While the Amos Smith house won't stay in Tyler's family, the property will eventually go to the Three Village Community Trust, which will maintain the house and two acres, including Patriot's Rock, where a battle of the Revolutionary War was fought.

'THE STORE'

Growing up in a sturdy brick house on Association Road in Bellport, Louis A. Fuoco III remembers people from the neighborhood walking through to buy soda, penny candy and sandwiches, or to enjoy macaroni, bread, coffee and cake in the big country kitchen.

"People would walk in and out, literally," Fuoco says. "Even if we were eating in the kitchen, people would walk through the kitchen. It was a different time period."

Fuoco's great-grandfather, Antonio Fuoco, a stonemason who had emigrated from Italy in the 1880s, built the four-room home in about 1898. He opened a bar and grill and later a grocery store in the house, selling coal and feed and, later, fuel oil. Even then, the house served as a major community center, with a dance hall on the second floor that held weddings, funerals and parties for men leaving and returning from war. Antonio's daughters, Carmela and Elizabeth, ran the store until 1991.

While cleaning the house recently, Fuoco found documents dating back to 1916 from a Sons of Italy group that met at the house. These groups were formed in response to anti-immigrant sentiment.

"It was truly a gathering place," Fuoco says. "It was the heart and soul of this Italian enclave in north Bellport."

Fuoco's family put the corner 1-acre property on the market last fall for $265,000. Listing agent Joyce Roe of Douglas Elliman Real Estate says she remembers as a little girl buying candy at what was known simply as The Store.

Fuoco said the decision to sell the home was a tough one. "It's heart-wrenching for me," Fuoco says. "A lot of us want to see it saved and don't know how to go about it. Our hope is that somebody will take a liking to it."

A GENERATION HOME BEGINS

Nikki Gaeta's home in Wading River is not an antique, but it's an heirloom all the same.

Last summer, Gaeta and her husband, Dan, bought the four-bedroom Colonial that Gaeta's parents had built in 1994. They live there with their 15-month-old daughter and have another child on the way.

After the Gaetas got married, they moved into a small house in Ridge that Dan had bought when he was 21, though he had always loved the neighborhood where Nikki grew up. At the time, Nikki's parents, Sharon and Steve Tricarico, were thinking of downsizing. "I mentioned to my parents how cool it would be to buy this house one day," she says.

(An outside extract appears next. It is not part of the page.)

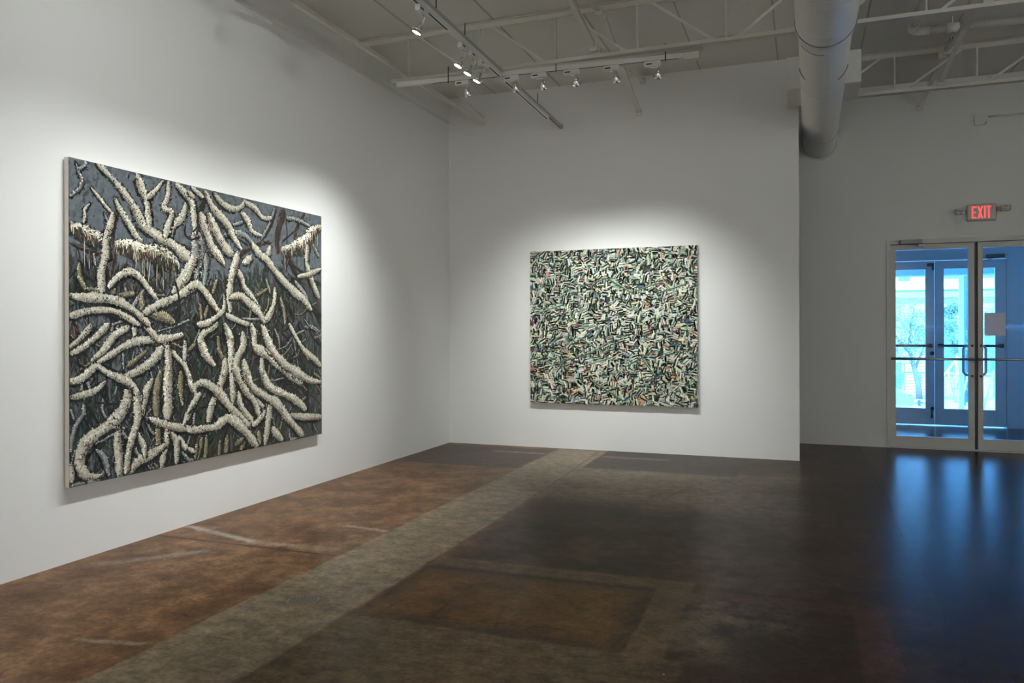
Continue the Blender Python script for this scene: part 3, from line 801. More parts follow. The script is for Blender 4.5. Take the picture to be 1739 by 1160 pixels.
# ------------------------------------------------------------------ tracks and spotlights
def track_group():
    A=thing('lighting_track',(-2.34,5.2,3.38),'grey lighting track running along the room parallel to the left wall','lighting track','ceiling lighting tracks')
    def xA(y): return -2.31-(y-4.6)*.022
    def prof(mb,y0,y1,zb,zt,w):
        mb.bar((xA(y0),y0,(zb+zt)/2),(xA(y1),y1,(zb+zt)/2),w,zt-zb)
    for p0,p1 in ((1.0,5.968),(6.020,YB)):
        st=MB(); prof(st,p0,p1,3.368,3.398,.036); part(st,'strut_channel',M['track'],A)
    for p0,p1 in ((1.0,5.968),(6.020,7.32)):
        tr=MB(); prof(tr,p0,p1,3.336,3.368,.036); part(tr,'track_rail',M['white'],A)
    sl=MB(); prof(sl,1.0,4.9,3.3345,3.337,.012); prof(sl,5.72,5.96,3.3345,3.337,.012); prof(sl,6.03,7.31,3.3345,3.337,.012); part(sl,'conductor_slot',M['slot'],A)
    y=7.38
    while y<7.8:
        part(MB().box(xA(y)-.007,xA(y)+.007,y,y+.022,3.3665,3.369),'slot_hole',M['slot'],A); y+=.042
    for y in (4.72,5.22,7.0): part(MB().tube([(xA(y),y,3.398),(xA(y),y,3.50)],.004,6),'hanger_rod',M['slot'],A)
    part(MB().box(xA(7.8)-.022,xA(7.8)+.022,YB-.006,YB,3.362,3.415),'wall_bracket',M['steel'],A)
    B=thing('lighting_track',(-2.06,6.0,3.36),'grey lighting track across the room facing the back wall','lighting track','ceiling lighting tracks')
    def yB(x): return 5.925+(x+3.321)*.070
    def profB(mb,x0,x1,zb,zt,w): mb.bar((x0,yB(x0),(zb+zt)/2),(x1,yB(x1),(zb+zt)/2),w,zt-zb)
    st=MB().tube([(-3.33,yB(-3.33),3.405),(-.72,yB(-.72),3.405)],.019,12); part(st,'carrier_pipe',M['steel'],B)
    tr=MB(); profB(tr,-3.28,-.84,3.348,3.384,.036); part(tr,'track_rail',M['white'],B)
    sl=MB(); profB(sl,-2.95,-.9,3.3465,3.349,.012); part(sl,'conductor_slot',M['slot'],B)
    for x in (-2.80,-1.87,-1.0): part(MB().tube([(x,yB(x)-.02,3.33),(x,yB(x)-.02,3.47)],.004,6),'hanger_rod',M['slot'],B)
    part(MB().bevbox(-.86,-.74,yB(-.8)-.03,yB(-.8)+.03,3.33,3.385,.005),'feed_box',M['steel'],B)
    part(MB().tube([(-1.6,yB(-1.6)-.02,3.43),(-1.2,yB(-1.2)-.02,3.44),(-.8,yB(-.8)-.02,3.455),(-.62,yB(-.62)-.02,3.475),(-.5,yB(-.5)+.03,3.50)],.008,8),'cable',M['steel'],B)
    return xA,yB
xA,yB=track_group()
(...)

The Tricaricos were on board with the idea, and had the house appraised so both couples could settle on a price they would be comfortable with. They eventually moved out of the house and into a condominium in Center Moriches.

Nikki says she loves living in the home where she grew up, which was her parents' dream home.

"They put their heart and soul into this home," she says. "It meant so much to them that their grandchildren are going to be in the same rooms that I was in, and my brothers were in."